Nobody can ever make her feel ashamed of her decisions. Quek doesn’t seem like the kind of person to have regrets. But in 2007, after a Singaporean theater company spent six months snapping at her heels to consult on a play based on her life, she shut them down unambiguously. In an email to them through a friend, she wrote: “Do whatever you want to Annabel Chong because this person doesn’t exist anymore. Grace Quek just wants to stay out of this.”

But now she’s ready to speak. Quek has watched the porn industry — and how people write and think about women — shift encouragingly in what she believes is the right direction. Singapore’s changed; it’s not just that she can’t rush down to Tower Records anymore to buy the newest Oasis album when it drops, but that it’s nothing like the country she remembers it to be. When Quek last went back three years ago, to visit her mother, she stayed at the Marina Bay Sands and marvelled at the city’s new skyline.

“It’s been quite a journey, I would say. And it took me some time to be prepared to look back and talk about it,” she explained. 
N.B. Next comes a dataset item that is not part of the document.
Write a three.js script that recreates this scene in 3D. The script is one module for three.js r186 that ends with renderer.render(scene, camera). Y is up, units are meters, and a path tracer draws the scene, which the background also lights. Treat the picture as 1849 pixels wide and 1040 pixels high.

In the years since leaving the world of porn, Quek has walked back her assertion that she — the Evil Doppelganger incarnate — put Annabel Chong in “a shallow grave.” Annabel Chong is her performative self, she said, and there’s still a little bit of her in Grace Quek. 

“Sometimes [I] have to give a presentation and I have to just dig deep … to go up there and put on a show. I definitely think that she’s still there. And,” Quek added, grinning, “I think … I still have my Annabel nights.”